C&AL: Pode falar sobre como o projeto começou e por que a segunda edição de Fotopaklè, Urgence(s)-Ijans, é dedicada a questões ambientais?
Kolektif 2 Dimansyon: Somos um coletivo que reúne a nova geração de pessoas atuantes no jornalismo fotográfico, cinema, fotografia, escrita e edição do Haiti. A ideia para o coletivo, fundado em 2014, ganhou força depois do terremoto de 2010, centrada no desejo de sustentar um “ponto de vista haitiano”, que seria mais íntimo e mais conectado ao que o país representa para nós em vista aos problemas à nossa volta. Queríamos contar nossas histórias por meio de fotos e reduzir a quantidade de texto. Foi assim que tivemos a ideia para a revista Fotokaplè.
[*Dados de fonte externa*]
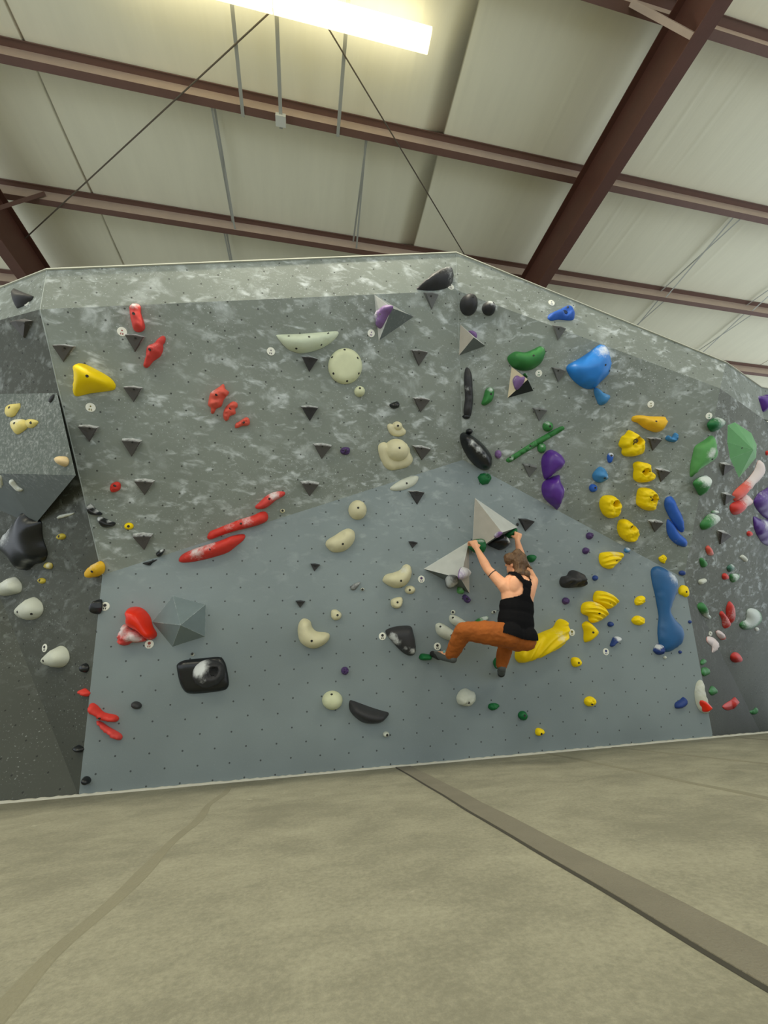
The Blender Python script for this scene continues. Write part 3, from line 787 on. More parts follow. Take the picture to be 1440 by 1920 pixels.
H('b', [(1140, 1018), (1175, 1035), (1175, 1070), (1155, 1085), (1158, 1130), (1110, 1150), (1095, 1180), (1070, 1195), (1048, 1160), (1050, 1110), (1070, 1070), (1105, 1035)], 'salmon', .06, 'middle one of three red craggy holds stepping down, upper left', bolts=[(1112, 1085)], rock=.4)
H('b', [(1155, 1255), (1160, 1220), (1200, 1195), (1250, 1163), (1280, 1175), (1288, 1215), (1265, 1238), (1220, 1240), (1180, 1258)], 'salmon', .045, 'smallest and lowest of three red craggy holds, upper left', bolts=[(1232, 1208)], rock=.4)
H('a', [(640, 985), (660, 965), (710, 955), (760, 970), (850, 1015), (960, 1080), (1010, 1140), (1010, 1175), (990, 1195), (900, 1210), (780, 1225), (680, 1250), (645, 1245), (630, 1215), (635, 1130), (645, 1060)], 'yellow', .15, 'big smooth yellow wedge hold at the upper left', bolts=[(783, 1080), (650, 1228)], base=0, tilt=(-.1, .45), power=.75)
H('c', [(190, 425), (200, 412), (300, 408), (460, 400), (600, 388), (720, 380), (745, 390), (742, 415), (700, 465), (620, 520), (520, 560), (420, 578), (350, 565), (290, 540), (230, 480)], 'mint', .09, 'wide pale crescent hold under the wall top seam', bolts=[(295, 433), (478, 440), (650, 408), (588, 512), (363, 545)], base=.1, w=.07)
H('c', ell(806, 700, 153, 162), 'ivory', .05, 'large flat pale disc hold below the crescent', bolts=[(685, 623), (915, 630), (697, 770), (925, 770), (820, 838), (797, 555)], w=.06, base=0)
H('c', ell(937, 928, 48, 49), 'ivory', .06, 'small cream ball below the large pale disc', bolts=[(935, 902)], base=0)
H('c', [(1205, 1050), (1225, 1035), (1270, 1018), (1290, 1035), (1290, 1070), (1250, 1085), (1220, 1075)], 'black', .04, 'small black lump right of the small cream ball', rock=.3, base=0)
o = H('c', [(1185, 1240), (1205, 1220), (1235, 1225), (1265, 1212), (1310, 1225), (1325, 1255), (1350, 1280), (1345, 1315), (1300, 1335), (1240, 1330), (1200, 1295)], 'cream', .03, 'small cream hold with a ball on a flat foot, above the big one', w=.02, base=.05)
H('c', ell(1277, 1243, 44, 44), 'cream', .07, '', parent=o, part='ball', bolts=[(1278, 1240)], base=.05)
o = H('D3', [(912, 290), (925, 250), (965, 235), (1010, 245), (1080, 225), (1150, 245), (1195, 290), (1200, 330), (1225, 380), (1210, 430), (1160, 465), (1090, 480), (1030, 490), (980, 465), (950, 420), (925, 360)], 'cream', .05, 'big cream hold with a large ball on a rounded foot', w=.035, base=.1)
H('D3', ell(1088, 310, 108, 106), 'cream', .15, '', parent=o, part='ball', bolts=[(1100, 287)], base=.05)
H('D3', [(570, 310), (590, 285), (630, 280), (655, 295), (650, 335), (620, 350), (580, 338)], 'dkpurple', .04, 'tiny purple hold in the middle of the upper left face', rock=.4, bolts=[(613, 308)])
H('g', [(988, 820), (1010, 795), (1050, 785), (1078, 805), (1075, 850), (1040, 875), (1000, 880), (985, 855)], 'red', .05, 'small round red pebble hold at the left', bolts=[(1035, 818)], rock=.2)
H('g', ell(1157, 1185, 42, 31), 'yellow', .03, 'small yellow ring hold right of the two black chips', bolts=[(1155, 1185)], base=0)
H('g', [(780, 1010), (800, 985), (850, 1030), (905, 1070), (905, 1085), (870, 1092), (800, 1080), (780, 1045)], 'black', .07, 'upper of two glossy black chips with chalked tops, left', base=0, chalk=[(820, 1000, 30, 1), (870, 1045, 25, .9)], tilt=(0, .4))
H('g', [(870, 1105), (920, 1110), (980, 1140), (1030, 1158), (1010, 1188), (930, 1200), (890, 1168)], 'black', .06, 'lower of two glossy black chips with chalked tops, left', base=0, chalk=[(900, 1108, 30, 1), (980, 1138, 25, .9)], tilt=(0, .4))
H('D2', [(858, 430), (890, 400), (960, 335), (1040, 300), (1110, 298), (1127, 315), (1110, 340), (1040, 380), (980, 430), (930, 452), (870, 452)], 'pink', .06, 'topmost and shortest of three long red slug holds', bolts=[(985, 362)], chalk=[(1020, 325, 60, .8)], rock=.1)
H('D2', [(425, 700), (450, 660), (510, 635), (620, 590), (740, 545), (840, 515), (900, 485), (950, 483), (972, 520), (960, 565), (890, 600), (780, 630), (660, 660), (540, 700), (460, 730), (428, 725)], 'red', .07, 'middle one of three long red slug holds, just above the panel edge', bolts=[(728, 583)], chalk=[(620, 600, 60, .5), (780, 555, 60, .6)])
H('D2', ell(1103, 470, 22, 18), 'cream', .012, 'tiny cream screw ring right of the long red slugs', bolts=[(1103, 468)])
H('D2', [(-20, 835), (5, 822), (40, 820), (25, 855), (5, 880), (-20, 885), (-40, 860)], 'black', .04, 'small black chip above the panel edge, left end of the long red slug', base=.05, chalk=[(15, 825, 20, .8)])
H('h', [(1280, 365), (1330, 350), (1410, 330), (1370, 360), (1340, 385)], 'black', .03, 'small flat black chip on the panel corner further left', base=0)
H('d', [(503, 350), (560, 300), (620, 250), (690, 210), (760, 195), (810, 210), (828, 250), (820, 300), (790, 335), (720, 360), (620, 368), (540, 362)], 'dark', .12, 'charcoal teardrop hold at the very top, left of the peak', bolts=[(697, 243)], chalk=[(720, 225, 70, .45), (780, 300, 40, .3)], base=.14)
H('d', [(105, 650), (110, 600), (150, 560), (200, 535), (255, 545), (240, 590), (210, 640), (180, 700), (150, 745), (120, 730), (118, 690)], 'lilac', .05, 'lilac hold on the left face of the dark pyramid volume', bolts=[(157, 618)], chalk=[(120, 640, 45, .7)], rock=.3)
# left side wall
H('a', [(95, 275), (130, 290), (200, 318), (270, 345), (255, 375), (180, 430), (125, 452), (105, 360)], 'dark', .09, 'charcoal pointed hold at the top left corner of the wall', sharp=True, base=.02, power=.9, smooth=1)
H('a', [(440, 1310), (455, 1270), (485, 1245), (480, 1280), (455, 1315)], 'dark', .015, 'thin dark chip at the upper corner of the left wedge volume', base=0)
H('g', [(45, 180), (55, 110), (80, 85), (165, 75), (168, 110), (120, 185), (90, 200), (50, 192)], 'palyel', .05, 'topmost of three pale yellow holds on the left wedge volume', sharp=True, base=.2, bolts=[(82, 115)])
H('g', [(97, 290), (100, 240), (135, 220), (200, 220), (230, 250), (228, 290), (190, 325), (145, 352), (120, 340)], 'palyel', .06, 'largest of three pale yellow holds on the left wedge volume', base=.15, chalk=[(160, 230, 50, .6)], bolts=[(128, 257)])
H('g', [(232, 235), (260, 218), (310, 225), (332, 245), (300, 285), (265, 298), (240, 290), (228, 262)], 'palyel', .04, 'rightmost of three pale yellow holds on the left wedge volume', base=.12, bolts=[(275, 252)])
H('g', ell(550, 595, 38, 46), 'tan', .06, 'small tan egg-shaped hold on the left wedge volume', base=.1)
H('G8', [(300, 800), (340, 815), (380, 880), (440, 925), (490, 950), (520, 1000), (525, 1130), (545, 1250), (590, 1370), (605, 1460), (570, 1550), (500, 1585), (420, 1600), (360, 1660), (300, 1690), (240, 1650), (180, 1540), (100, 1460), (20, 1400), (-20, 1300), (-10, 1180), (80, 1080), (180, 960), (250, 850)], 'black', .20, 'huge glossy black star-shaped hold at the left edge', base=-.05, chalk=[(150, 1100, 130, .75), (60, 1180, 80, .5)], grid=.03)
H('G8', [(135, 350), (150, 320), (190, 330), (250, 410), (325, 465), (310, 495), (260, 480), (200, 420)], 'offwhite', .03, 'slim chalky white hold under the left wedge volume', base=.6)
H('G8', [(-30, 280), (30, 290), (60, 350), (100, 410), (60, 460), (-30, 490)], 'offwhite', .05, 'chalky off-white hold cut by the left frame edge', base=.4)
H('G8', [(850, 880), (900, 845), (1000, 825), (1105, 812), (1060, 845), (960, 880), (870, 900)], 'offwhite', .025, 'slim white chalked blade left of the two black chips', base=.5)
H('G8', ell(910, 1172, 60, 46), 'olive', .04, 'small olive yellow knob below the white blade', bolts=[(880, 1165)])
H('h', [(392, 385), (410, 362), (450, 365), (465, 385), (458, 415), (420, 415), (400, 400)], 'olive', .035, 'small chalked yellow knob below right of the huge black hold', chalk=[(445, 385, 20, .8)])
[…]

Percebemos que as pessoas na mídia falavam sobre o meio ambiente quando terremotos ou furacões aconteciam, mas depois não se ouvia mais falar no assunto. A partir daí, demos início ao trabalho. Urgences-Ijans dedica-se ao meio ambiente, mas concentra-se nas pessoas. Não se trata apenas de fazer fotos de paisagens; nosso interesse principal são as pessoas, porque é com elas que falamos. Queremos saber o efeito delas no meio ambiente e como são afetadas por seus problemas. Nossas fotos têm um aspecto artístico, mas há um outro lado que é trata de denunciar, de expor os rostos das pessoas envolvidas nos problemas ambientais, sejam estes a seca, a extração de areia ou a mineração… Isso nos ocupou durante quatro anos. Queríamos criar ferramentas para possíveis tópicos de discussão, mas também uma espécie de arquivo que pudesse contribuir como uma maneira de dizer às pessoas: “É assim que as coisas são. Se não fizermos algo agora, a situação vai piorar”. Nosso trabalho contribui para esse processo de arquivamento e documentação, pois construímos uma identidade em torno do esquecimento e chegamos até a transformá-la em virtude. Semana passada, houve outro terremoto. O meio ambiente está nos alertando, está nos dizendo que é hora de agir. É por isso que demos o nome de “Urgences” (Emergências) a esta edição: é como um grito de alerta dirigido às autoridades, que continuam a não dar ouvidos.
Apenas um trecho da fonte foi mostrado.